The historical precedent is compelling. Over the past four decades, the S&P 500 has climbed in December roughly three-quarters of the time, delivering an average return of 1.44%—the second-strongest monthly performance across the year. Even more impressive is the European story: the Euro Stoxx 50, which tracks the Eurozone’s most prominent blue-chip companies, has posted an average December gain of 1.87% since 1987, making it the year’s second-best performing month. What’s particularly telling is that this index has finished the month in positive territory 71% of the time—a win rate that dwarfs most other months of the year.
Understanding the mechanics behind this rally requires looking at institutional behavior. According to Seasonax analyst Christoph Geyer, year-end portfolio management plays a central role. As fund managers approach the calendar’s final weeks, they engage in “window dressing”—strategically adjusting holdings to showcase strong performance to clients and shareholders. This activity typically generates significant buying pressure, especially in equities that have already demonstrated robust momentum or appear poised to benefit from near-term tailwinds.
Beyond pure portfolio mechanics, the psychology of the festive season cannot be overlooked.
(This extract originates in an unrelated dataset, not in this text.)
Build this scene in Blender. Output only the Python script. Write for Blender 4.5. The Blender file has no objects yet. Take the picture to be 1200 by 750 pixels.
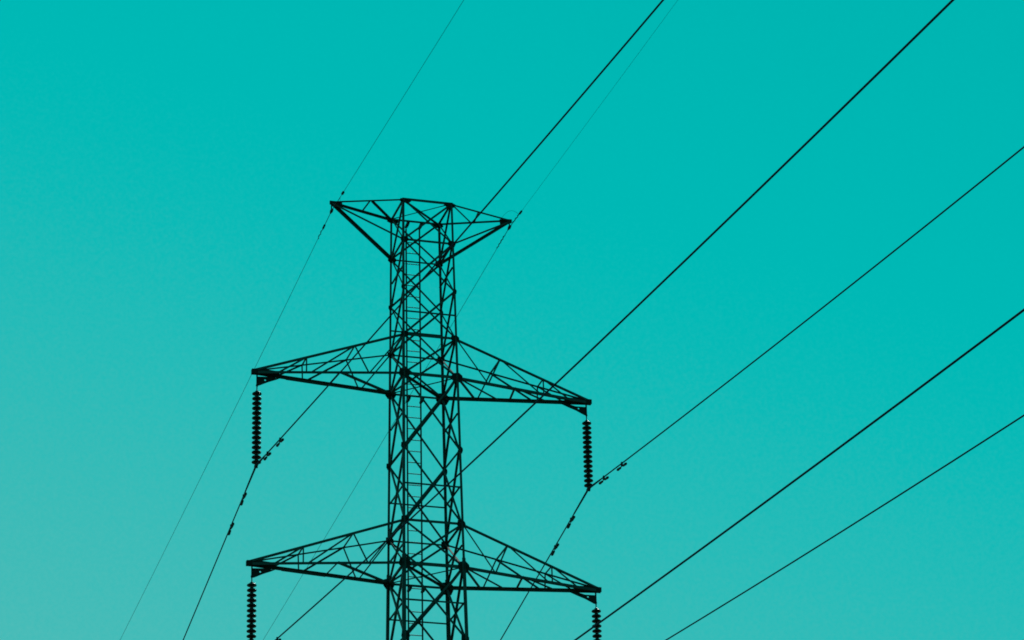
import bpy, math, random
from mathutils import Vector, Matrix

random.seed(7)
SC = bpy.context.scene
COL = SC.collection

# ------------------------------------------------------------------ camera
H0 = 39.654                      # height of the upper crossarm's bottom chord above the ground
CAM_POS = Vector((-22.94806, -86.14646, -38.05387 + H0))
cR = Vector((0.96141465, -0.27423735, -0.02181172)).normalized()
cU = Vector((-0.09307441, -0.39885684, 0.91227758)).normalized()
cF = Vector((0.25888034, 0.87504691, 0.40899128)).normalized()
cd = bpy.data.cameras.new('camera')
cd.sensor_width = 36.0
cd.sensor_fit = 'HORIZONTAL'
cd.lens = 4200.07 / 1200.0 * 36.0
cd.clip_start = 0.1
cd.clip_end = 9000.0
cam = bpy.data.objects.new('camera', cd)
m = Matrix((cR, cU, -cF)).transposed().to_4x4()
m.translation = CAM_POS
cam.matrix_world = m
COL.objects.link(cam)
SC.camera = cam

# ------------------------------------------------------------------ light
SUN_EL, SUN_AZ = math.radians(38.0), math.radians(24.0)      # beyond and above the tower: it stands against the light
sun_dir = Vector((math.sin(SUN_AZ) * math.cos(SUN_EL), math.cos(SUN_AZ) * math.cos(SUN_EL), math.sin(SUN_EL)))
sl = bpy.data.lights.new('sun', 'SUN')
sl.energy = 2.0
sl.angle = math.radians(0.5)
sl.color = (1.0, 0.95, 0.88)
so = bpy.data.objects.new('sun', sl)
so.rotation_euler = sun_dir.to_track_quat('Z', 'Y').to_euler()
COL.objects.link(so)

SC.view_settings.view_transform = 'Standard'
SC.view_settings.look = 'None'
SC.view_settings.exposure = 0.0
SC.view_settings.gamma = 1.0
SC.view_settings.use_curve_mapping = False
SC.cycles.filter_width = 1.75

# sky: an even teal sky that pales towards the horizon and to the left
world = bpy.data.worlds.new('World')
SC.world = world
world.use_nodes = True
nt = world.node_tree
nt.nodes.clear()
out = nt.nodes.new('ShaderNodeOutputWorld')
bg = nt.nodes.new('ShaderNodeBackground')
tc = nt.nodes.new('ShaderNodeTexCoord')
dot = nt.nodes.new('ShaderNodeVectorMath'); dot.operation = 'DOT_PRODUCT'
PALE = (-0.3 * cR - cU).normalized()
dot.inputs[1].default_value = PALE
nt.links.new(tc.outputs['Generated'], dot.inputs[0])
nz = nt.nodes.new('ShaderNodeTexNoise'); nz.inputs['Scale'].default_value = 950.0; nz.inputs['Detail'].default_value = 2.0
nt.links.new(tc.outputs['Generated'], nz.inputs['Vector'])
nm = nt.nodes.new('ShaderNodeMath'); nm.operation = 'MULTIPLY_ADD'
nt.links.new(nz.outputs['Fac'], nm.inputs[0]); nm.inputs[1].default_value = 0.056
nt.links.new(dot.outputs['Value'], nm.inputs[2])
mr = nt.nodes.new('ShaderNodeMapRange')
nt.links.new(nm.outputs[0], mr.inputs['Value'])
def tpix(y):                      # left-edge row of the frame -> value of the gradient
    return ((y - 375.0) + 180.0) / 4200.0 / 1.044 + 0.028
T0, T1 = -1.0, 1.0
mr.inputs['From Min'].default_value = T0
mr.inputs['From Max'].default_value = T1
ramp = nt.nodes.new('ShaderNodeValToRGB')
nt.links.new(mr.outputs[0], ramp.inputs['Fac'])
def s2l(c):
    c /= 255.0
    return c / 12.92 if c <= 0.04045 else ((c + 0.055) / 1.055) ** 2.4
stops = [(-1.0, (0, 150, 150)), (tpix(-355), (0, 180, 177)), (tpix(60), (0, 185, 181.5)), (tpix(190), (14, 186, 183)),
         (tpix(375), (40, 187, 184)), (tpix(560), (59, 187, 183.5)), (tpix(740), (73, 188, 184)),
         (0.45, (150, 203, 198)), (1.0, (165, 206, 201))]
els = ramp.color_ramp.elements
while len(els) > 1:
    els.remove(els[-1])
for i, (t, c) in enumerate(stops):
    pos = (t - T0) / (T1 - T0)
    e = els[0] if i == 0 else els.new(pos)
    e.position = pos
    e.color = (s2l(c[0]), s2l(c[1]), s2l(c[2]), 1)
nt.links.new(ramp.outputs['Color'], bg.inputs['Color'])
bg.inputs['Strength'].default_value = 1.0
nt.links.new(bg.outputs[0], out.inputs['Surface'])

# ------------------------------------------------------------------ materials
def material(name, c0, c1, scale=6.0, rough=0.6, metal=0.0, bump=0.0, spec=0.5):
    mt = bpy.data.materials.new(name)
    mt.use_nodes = True
    n = mt.node_tree
    b = n.nodes['Principled BSDF']
    t = n.nodes.new('ShaderNodeTexCoord')
    x = n.nodes.new('ShaderNodeTexNoise')
    x.inputs['Scale'].default_value = scale
    x.inputs['Detail'].default_value = 5.0
    n.links.new(t.outputs['Object'], x.inputs['Vector'])
    r = n.nodes.new('ShaderNodeValToRGB')
    r.color_ramp.elements[0].position = 0.35
    r.color_ramp.elements[1].position = 0.68
    r.color_ramp.elements[0].color = (*c0, 1)
    r.color_ramp.elements[1].color = (*c1, 1)
    n.links.new(x.outputs['Fac'], r.inputs['Fac'])
    n.links.new(r.outputs['Color'], b.inputs['Base Color'])
    b.inputs['Roughness'].default_value = rough
    b.inputs['Metallic'].default_value = metal
    b.inputs['Specular IOR Level'].default_value = spec
    if bump:
        u = n.nodes.new('ShaderNodeBump')
        u.inputs['Strength'].default_value = bump
        n.links.new(x.outputs['Fac'], u.inputs['Height'])
        n.links.new(u.outputs['Normal'], b.inputs['Normal'])
    return mt

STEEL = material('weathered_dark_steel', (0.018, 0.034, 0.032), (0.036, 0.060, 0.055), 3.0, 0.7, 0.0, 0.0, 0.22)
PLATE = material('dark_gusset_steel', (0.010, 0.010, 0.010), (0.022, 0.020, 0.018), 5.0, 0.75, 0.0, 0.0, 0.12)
WIRE = material('dark_stranded_wire', (0.022, 0.024, 0.050), (0.032, 0.034, 0.064), 9.0, 0.95, 0.0, 0.0, 0.05)
PORC = material('dark_glazed_porcelain', (0.010, 0.009, 0.008), (0.018, 0.014, 0.012), 7.0, 0.45, 0.0, 0.0, 0.3)
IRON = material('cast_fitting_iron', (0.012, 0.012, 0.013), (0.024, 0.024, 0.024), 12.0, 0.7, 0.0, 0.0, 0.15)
CONC = material('footing_concrete', (0.24, 0.23, 0.21), (0.36, 0.35, 0.32), 4.0, 0.9, 0.0, 0.3)
GRASS = material('dry_meadow_grass', (0.045, 0.075, 0.025), (0.12, 0.12, 0.05), 0.15, 0.95, 0.0, 0.5)

# ------------------------------------------------------------------ mesh helpers
class MB:
    def __init__(self):
        self.v = []; self.f = []
    def add(self, vs, fs):
        o = len(self.v)
        self.v += [Vector(p) for p in vs]
        self.f += [tuple(i + o for i in f) for f in fs]
        return self
    def build(self, name, mat, parent=None, origin=None, smooth=False):
        o0 = Vector(origin) if origin is not None else sum(self.v, Vector()) / len(self.v)
        me = bpy.data.meshes.new(name)
        me.from_pydata([p - o0 for p in self.v], [], self.f)
        me.update()
        me.materials.append(mat)
        if smooth:
            me.polygons.foreach_set('use_smooth', [True] * len(me.polygons))
        ob = bpy.data.objects.new(name, me)
        COL.objects.link(ob)
        place(ob, o0, parent)
        return ob

WORLDPOS = {}
def place(ob, pos, parent):
    WORLDPOS[ob.name] = Vector(pos)
    if parent is not None:
        ob.parent = parent
        ob.location = Vector(pos) - WORLDPOS[parent.name]
    else:
        ob.location = pos

def empty(name, pos):
    ob = bpy.data.objects.new(name, None)
    ob.empty_display_size = 0.3
    COL.objects.link(ob)
    place(ob, pos, None)
    return ob

def tag(o, label=None, cat=None, group=None, kind=None):
    if label: o['label'] = label
    if cat: o['category'] = cat
    if group: o['group'] = group
    if kind: o['kind'] = kind
    return o

def prism(mb, prof, p0, p1, u, w):
    """extrude the 2-D profile (coordinates along u, w) from p0 to p1"""
    p0, p1 = Vector(p0), Vector(p1)
    n = len(prof)
    vs = [p0 + u * a + w * b for a, b in prof] + [p1 + u * a + w * b for a, b in prof]
    fs = [(i, (i + 1) % n, n + (i + 1) % n, n + i) for i in range(n)]
    fs += [tuple(reversed(range(n))), tuple(range(n, 2 * n))]
    mb.add(vs, fs)

def angle(mb, p0, p1, a, nrm, off=0.0, t=None, flip=False, ext=0.0):
    """steel angle section: one flange flat in the face with outward normal nrm, the other pointing inward"""
    p0, p1, nrm = Vector(p0), Vector(p1), Vector(nrm)
    d = (p1 - p0).normalized()
    p0 = p0 - d * ext; p1 = p1 + d * ext
    u = d.cross(nrm).normalized()
    w = u.cross(d).normalized()
    if w.dot(nrm) > 0: w = -w
    if flip: u = -u
    t = t or max(0.006, a * 0.1)
    prof = [(-a / 2, 0), (a / 2, 0), (a / 2, t), (-a / 2 + t, t), (-a / 2 + t, a * 0.8), (-a / 2, a * 0.8)]
    s = -w * off
    prism(mb, prof, p0 + s, p1 + s, u, w)

def bar(mb, p0, p1, wd, ht, up=(0, 0, 1)):
    p0, p1 = Vector(p0), Vector(p1)
    d = (p1 - p0).normalized()
    u = d.cross(Vector(up))
    if u.length < 1e-4: u = d.cross(Vector((1, 0, 0)))
    u.normalize(); w = u.cross(d)
    prism(mb, [(-wd / 2, -ht / 2), (wd / 2, -ht / 2), (wd / 2, ht / 2), (-wd / 2, ht / 2)], p0, p1, u, w)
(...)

The cultural optimism surrounding the holidays tends to lift sentiment across markets, while increased risk appetite provides additional support for equity valuations.
The outlook for 2025 presents a divided opinion. Amy Wu Silverman, leading derivatives strategy at RBC Capital Markets, sounds a note of caution, observing that equity performance earlier this year has already diverged from typical seasonal patterns. However, Tom Lee of Fundstrat Global Advisors takes a contrasting stance. He highlights the potential for a dramatic liquidity surge, given that rate cuts are anticipated this month and quantitative tightening is expected to conclude after nearly three years. In Lee’s estimation, these conditions set the stage for a year-end melt-up in the S&P 500, with fund managers likely to engage in aggressive catch-up buying to avoid lagging their peers.
The consensus remains uncertain—but the conditions that historically fuel this seasonal pattern appear to be aligning.